While these things are happening, P-Noy echoed his wish to push for much wider amendments of the country’s 1987 Constitution, to include political amendments not just lifting the term limits of elected officials but also to check the powers of the SC. 

But the ongoing Cha-cha initiatives being pushed by his Liberal Party (LP) allies in Congress only seek to amend restrictive economic provisions of the Constitution. Now, LP and other allies of P-Noy in Congress themselves are divided.
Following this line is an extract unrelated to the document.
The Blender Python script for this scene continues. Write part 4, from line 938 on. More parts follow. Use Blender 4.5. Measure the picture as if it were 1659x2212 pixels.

In a sit-down interview by TV5 at Malacañang last week, President Aquino noted the judiciary seemed to be using the powers of “check and balance” over its two co-equal branches more often than it should and without obvious restraint. “Now as a result, the balance between the three branches appears to be gone,” the President moaned.

While both the executive and the legislative make public their statements of assets, liabilities and net worth, P-Noy bewailed the SC justices do not exercise similar transparency. 

Also, pro-Aquino congressmen upped the pressure on the SC by summoning the Chief Justice to House public hearing on the Judiciary Development Fund (JDF). Then, talks about impeaching SC justices began emanating from some Lower House lawmakers.

Speculations now revolve on whether or not the SC will be able to withstand the pressure from both the executive and legislative branches of government. There are views that the SC has never before been confronted with stinging rebukes in public like what the President has been dishing out lately.

Will the present public trust rating of the SC be enough to help it withstand the pressure? We will see.

Speaking of pressure on the High Court, it looks like the European-based Greenpeace has also intensified its efforts to get the SC to rule on its behalf in connection with the controversy surrounding the use of biotechnology in the country’s agriculture modernization bid.

Our scientists led by agriculture researchers from the University of the Philippines in Los Baños (UPLB) have been studying the application of biotechnology in the development and propagation of crop varieties that do not require chemical pesticides to battle pests. Greenpeace has been blocking this move by the science community in our country. It had earlier gone to the Court of Appeals (CA) to secure a writ of kalikasan.

Our scientists joined by several Filipino farmers have elevated their case before the SC to ask that the writ be lifted and reversed. To counter this move, Greenpeace tapped a group of organic food businessmen reportedly led by an influential Makati socialite belonging to a rich clan. The Makati organic food business group represents a major pressure on the SC.

Many influential personalities are organic food enthusiasts and probably frequent the organic food markets in Makati on weekends that are organized by this group. The group recently organized a rally vilifying our UPLB science community and pressuring the SC to “stop” field trials for biotech crop varieties.

Will the SC be able to withstand pressure from a group of rich Makati businessmen opposing the use of modern agriculture biotechnology to help our poor farmers?

The High Court’s public trust rating should give everyone, including P-Noy, a hint.